Functions with horizontally scaled derivative

Exponential functions {f_\lambda(x)=e^{\lambda x}} are characterized by the property that the graph of the derivative {f_\lambda'} is the graph of {f_\lambda} scaled by the factor of {\lambda} in the vertical direction: {f_\lambda'(x) = \lambda f_\lambda(x)}. We also have {f_\lambda(0)=1} for the sake of normalization.

What happens if we replace “vertical” by “horizontal”? That is, let {g_\lambda} be the function such that {g_\lambda'(x) = g_\lambda(x/\lambda)}, still with {g_\lambda(0)=1} for normalization. Clearly, {g_1(x)=e^x=f_1(x)}. Let’s consider {\lambda > 1} from now on. Assuming we can express {g_\lambda} as a power series {g_\lambda(x) = \sum\limits_{n=0}^\infty c_n x^n}, the comparison of {g'(x) =\sum\limits_{n=0}^\infty c_{n+1} (n+1) x^n } and {g(x/\lambda) =\sum\limits_{n=0}^\infty c_{n} \lambda^{-n}x^n } yields the recurrence relation {c_{n+1} = \lambda^{-n} c_n/(n+1)}. This relation leads to an explicit formula: {c_n = \lambda^{-\binom{n}{2}}/n!} where {\binom{n}{2}=n(n-1)/2}. That is,

{\displaystyle g_\lambda(x) = \sum_{n=0}^\infty \lambda^{-\binom{n}{2}} \frac{x^n}{n!}}

The behavior of {g_2, g_3}, and {g_5} in the vicinity of {0} is shown below.

Blue = g_2, red = g_3, yellow = g_5

A few questions come up. Is {g_\lambda} strictly increasing? Does it have a finite limit at {-\infty}? If so, is this limit negative? If so, where does {g_\lambda} cross the {x}-axis? What is its rate of growth as {x\to \infty}? Does the number {g_\lambda(1)} have any significance, considering that {g_1(1) = e}?

First of all: if {g_\lambda} does become negative at some point then its derivative also becomes negative further to the left, which can make {g_\lambda} rise to positive values again, and then the process will probably repeat as shown below. Also, {g_\lambda} is negative at each point of local minimum, and positive at each point of local maximum. This is because both the function and its derivative are positive at {0}, and moving to the left, the derivative cannot change the sign until the function itself changes the sign.

Oscillations are more rapid when lambda is smaller

When {\lambda} is close to {1}, the oscillating pattern takes longer to develop: here it is with {\lambda=1.1}. Note the vertical scale: these are very small oscillations, which is why this plot does not extend to the zero mark.
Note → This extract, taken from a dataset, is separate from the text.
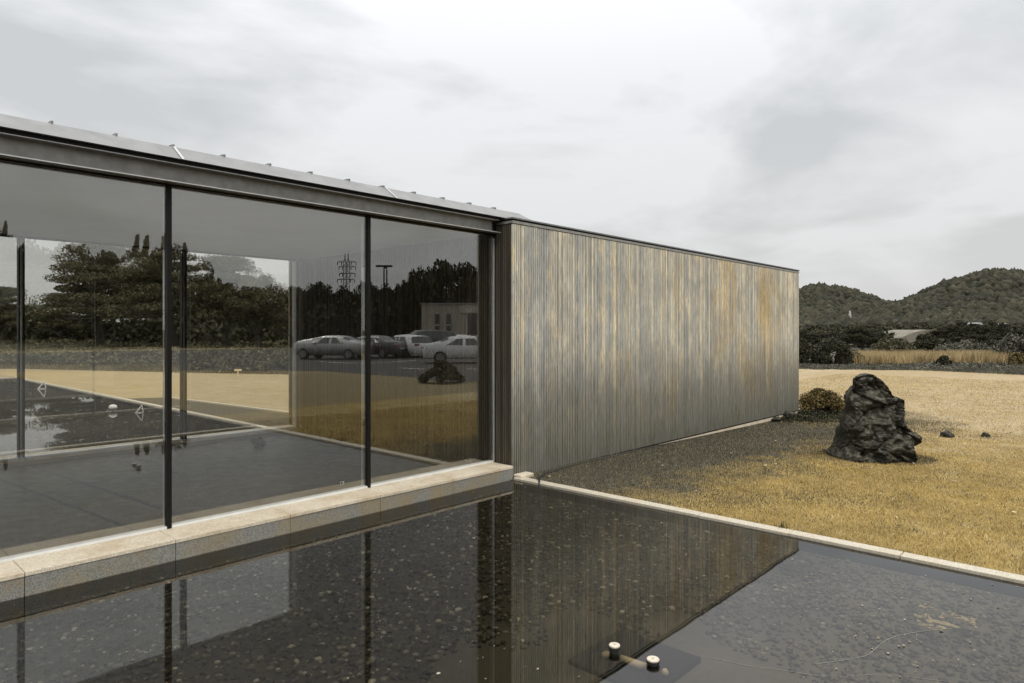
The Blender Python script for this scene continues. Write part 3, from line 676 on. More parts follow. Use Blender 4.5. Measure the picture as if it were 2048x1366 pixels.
def blades(name, P, h, w, m, lean=.35, label='', cat='grass', curve=True):
    P = np.asarray(P, float); n = len(P); a = rng.uniform(0, 6.28, n); hh = h * rng.uniform(.5, 1.15, n); ln = hh * rng.uniform(0, lean, n); b_ = rng.uniform(0, 6.28, n)
    dx, dy = np.cos(a) * w / 2, np.sin(a) * w / 2
    V = np.stack([np.stack([P[:, 0] - dx, P[:, 1] - dy, P[:, 2]], -1), np.stack([P[:, 0] + dx, P[:, 1] + dy, P[:, 2]], -1),
                  np.stack([P[:, 0] + np.cos(b_) * ln, P[:, 1] + np.sin(b_) * ln, P[:, 2] + hh], -1)], 1).reshape(-1, 3)
    return tag(link(name, npmesh(name, V, np.arange(n * 3).reshape(-1, 3)), m), label, cat, kind='stuff')
# ------------------------------------------------------------------ trees north of the far pool (through the glass)
pines = [limb_tree('pine', 3, 6.0, 3.4, M['pine'], 110, 420, .072, '', 'pine tree', 'spreading pines beyond the far pool'),
         limb_tree('pine', 8, 6.0, 3.2, M['pine'], 100, 420, .072, '', 'pine tree', 'spreading pines beyond the far pool'),
         limb_tree('round', 5, 6.0, 2.6, M['pine'], 90, 420, .075, '', 'broadleaf tree', 'broadleaf trees beyond the far pool', .2)]
used = set()
def grove(proto, px, depth, top, label, width=1.0, rz=0.0):
    x, y = at(px, depth=depth); z = float(terrain_h(np.array([x]), np.array([y]))[0]) - .15; s = (hgt(top, depth) - z) / 6.0
    if proto not in used: used.add(proto); o = pines[proto]; put(o, x, y, z, rz, (s * width, s * width, s)); o['label'] = label
    else: o = copy_tree(pines[proto], (x, y, z), rz, (s * width, s * width, s), label)
    return o
grove(0, 205, 38, 494, 'largest spreading pine, left of the first mullion through the glass', .98, .3)
grove(1, 345, 36, 488, 'tall pine directly behind the thick first mullion', 1.05, 1.0)
grove(0, 120, 43, 588, 'lower pine just right of the far left mullion', 1.0, 2.2)
grove(1, 10, 40, 575, 'pine cut off by the left edge of the photo', 1.05, 2.0)
grove(0, 450, 37, 515, 'pine right of the narrow far mullion', .95, 4.1)
grove(2, 520, 36, 552, 'loose leafy tree near the right end of the far window', 1.0, .5)
grove(2, 590, 37, 590, 'low leafy tree at the right end of the far window', 1.1, 2.5)
grove(1, 260, 46, 540, 'pine farther back between the two tallest pines', 1.2, 3.3)
grove(2, 60, 50, 610, 'farther low tree behind the far pool, left', 1.5, 1.1)
grove(2, -80, 44, 560, 'leafy tree just outside the left edge, beyond the far pool', 1.3, 4.0)
grove(1, 400, 50, 560, 'farther pine right of the first mullion, deep behind', 1.4, 5.0)
# low scrub on the bank under the pines
cs, rs_ = [], []
for i in range(620):
    px = rng.uniform(-160, 700); dep = rng.uniform(27, 44); x, y = at(px, depth=dep)
    if edge_dist(np.array([x]), np.array([y]))[0] < .9: continue
    z = float(terrain_h(np.array([x]), np.array([y]))[0]); q = rng.uniform(.12, .6); cs.append((x, y, z + .1)); rs_.append((q * 1.4, q * 1.4, q * .6))
tag(link('undergrowth', leaf_mesh('undergrowth', cs, rs_, 150, .12), M['leafolive']), 'low olive scrub on the bank under the pines', 'undergrowth', kind='stuff')
cs, rs_ = [], []
for i in range(220):
    px = rng.uniform(-200, 760); dep = rng.uniform(44, 70); x, y = at(px, depth=dep); z = float(terrain_h(np.array([x]), np.array([y]))[0]); q = rng.uniform(.8, 1.6)
    cs.append((x, y, z + q * .7)); rs_.append((q * 1.3, q * 1.3, q))
tag(link('distant_thicket', leaf_mesh('distant_thicket', cs, rs_, 120, .28), M['leafdark']), 'dark thicket far behind the pines', 'thicket', kind='stuff')
def bankgrass(n, pa, pb, dmax, h, m, label, dd=(24, 50)):
    px = rng.uniform(pa, pb, n * 3); dep = rng.uniform(dd[0], dd[1], n * 3); u = (px - 1024) / FPX; X = dep * (FX + u * RX); Y = dep * (FY + u * RY); d = edge_dist(X, Y)
    k = (d > .02) & (d < dmax); X, Y = X[k][:n], Y[k][:n]; blades('bank_grass', np.stack([X, Y, terrain_h(X, Y) - .02], -1), h, .03, m, .9, label)
bankgrass(60000, -160, 720, 12, .18, M['leafscrub'], 'rough olive grass on the bank beyond the far lawn', (24, 52))
bankgrass(45000, 1580, 2150, 9, .14, M['leafgrey'], 'rough grey-green grass along the right edge of the lawn', (26, 46))
# stone tables and sign on the bank
for px, dep, wd, lb in ((216, 38, 1.1, 'low stone table on the bank, left one under the pines'), (352, 36, 1.6, 'longer stone table on the bank behind the first mullion')):
    x, y = at(px, depth=dep); z = hgt(697, dep); g0 = float(terrain_h(np.array([x]), np.array([y]))[0])
    e0 = empty('stone_table', (x, y, g0), lb, 'table', rz=R(YAW - 90)); MB().box(-wd / 2, wd / 2, -.35, .35, z - g0 - .06, z - g0).build('tabletop', M['alu'], e0, bevel=.01)
    MB().box(wd * .2, wd * .2 + .3, -.2, .2, -.1, z - g0 - .062).build('leg', M['rock'], e0, bevel=.02)
x, y = at(476, 748, z=.0); e0 = empty('garden_sign', (x, y, 0), 'tiny pale yellow sign on a post at the far lawn edge', 'sign', rz=R(YAW - 90))
ym = simple('cream_paint', (.72, .58, .33), .6); MB().box(-.02, .02, -.02, .02, -.1, .12).build('post', ym, e0); MB().box(-.13, .13, -.05, .05, .121, .19).build('board', ym, e0, bevel=.005)
# wire floats on the far pool
def pool_float(px, py, s, label):
    x, y = at(px, py); e0 = empty('pool_float', (x, y, 0), label, 'float', 'floating devices on the far pool')
    wm = M['alu_white']; a = R(YAW - 90)
    q = [Vector((-.10, 0, .0)), Vector((.06, 0, .20)), Vector((.10, 0, .02))]
    rot = Matrix.Rotation(a, 3, 'Z'); P = [rot @ (v * s) for v in q]
    MB().tube([P[0], P[1]], .016 * s, 6).build('arm', wm, e0); MB().tube([P[1], P[2]], .008 * s, 6).build('rod', wm, e0); MB().tube([P[2], P[0]], .008 * s, 6).build('rod', wm, e0)
M['alu_white'] = simple('white_plastic', (.78, .77, .72), .4)
pool_float(279, 826, .8, 'small white triangular frame on the far pool, nearest the hall'); pool_float(84, 778, 1.15, 'small white triangular frame on the far pool, farthest left')
x, y = at(226, 822); e0 = empty('pool_lamp', (x, y, 0), 'round white lamp low on the far pool beside its kerb', 'lamp')
MB().lathe([(.03, -.06), (.03, .02)], 10).build('stem', M['darksteel'], e0); MB().lathe([(.02, .02), (.07, .045), (.085, .08), (.07, .12), (.02, .14)], 14).build('globe', M['alu_white'], e0, smooth=True)

# ------------------------------------------------------------------ round bush and ground cover at the wall end
def dome(name, px, dep, rr, hh, m, per, leaf, label, cat='bush', base=None, group=None, kind=None):
    x, y = at(px, depth=dep); z = base if base is not None else float(terrain_h(np.array([x]), np.array([y]))[0])
    root = empty(name, (x, y, z), label, cat, group); rs2 = random.Random(int(px * 7 + dep)); cs, rs_ = [(0, 0, hh * .35)], [(rr * .9, rr * .9, hh * .6)]
    for i in range(26):
        a = rs2.uniform(0, 6.28); ph = math.acos(rs2.uniform(0, 1)); cs.append((math.cos(a) * math.sin(ph) * rr * .72, math.sin(a) * math.sin(ph) * rr * .72, hh * .70 * math.cos(ph) + .05 * hh)); q = rr * rs2.uniform(.22, .34); rs_.append((q, q, min(q, hh * .35)))
    b = MB()
    for i in range(5): a = i * 1.3; b.tube([(0, 0, -.1), (math.cos(a) * rr * .25, math.sin(a) * rr * .25, hh * .3), (math.cos(a) * rr * .5, math.sin(a) * rr * .5, hh * .6)], [.04 * rr, .03 * rr, .012 * rr], 5, False)
    b.build('stem', M['bark'], root)
    link('foliage', leaf_mesh('foliage', cs, rs_, per, leaf), m, root); return root
dome('round_bush', 1641, 14.9, .62, .50, M['leafochre'], 420, .030, 'rounded ochre-topped bush at the far end of the slatted wall', base=-.10)
cs = []; rs_ = []
for i in range(70):
    px = rng.uniform(1560, 1690); py = rng.uniform(826, 846); x, y = at(px, py, z=-.08); cs.append((x, y, -.06)); rs_.append((.16, .16, .07))
tag(link('ground_cover', leaf_mesh('ground_cover', cs, rs_, 90, .028), M['leafdark']), 'dark low ground cover in front of the round bush', 'ground cover', kind='stuff')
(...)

The waves get smaller but then start growing again, moving to the left

For any {\lambda > 1} the alternating series estimate gives {g_\lambda (x)>1+x} when {x\in [-1, 0]}, hence {g_\lambda(x)>0} for {x\ge -1}. It follows that {g_\lambda} is strictly increasing when {x\ge -\lambda}. We have

{\displaystyle g_\lambda(-\lambda) = \sum_{n=0}^\infty (-1)^n \lambda^{n-\binom{n}{2}}/n! = \frac{5}{6} - \frac{\lambda}{2} + \sum_{n=4}^\infty (-1)^n \lambda^{n-\binom{n}{2}}/n! }

Since {n-\binom{n}{2}} is decreasing for {n\ge 4}, the alternating series estimate applies and shows that {\displaystyle g_\lambda(-\lambda) < \frac{5}{6} - \frac{\lambda}{2} + \frac{\lambda^{-2}}{24}}

So, when {\lambda \ge 2} we have {g_{\lambda}(-\lambda) < 0} and therefore there is a unique point {r\in (-\lambda, -1)} where {g_\lambda(r)=0}. Specifically for {g_2}, this root is {r \approx -1.488}. Its significance is that {\lambda r} is the critical point closest to {0}, meaning that {[\lambda r, \infty)} is the largest interval of monotonicity of {g_\lambda}.

In general it is not true that {g_\lambda(-\lambda) < 0}. Indeed, {g_\lambda(x)\to e^x} uniformly on bounded sets as {\lambda \to 1}. I do not have a proof that {g_\lambda} has a real root for every {\lambda > 1}.

When {\lambda=2}, the sequence of denominators {2^{\binom{n}{2}}n!} is A011266 in OEIS (it is related to counting the evil and odious numbers). But the sum of its reciprocals, {g_2(1) \approx 2.2714925555}, did not show up anywhere.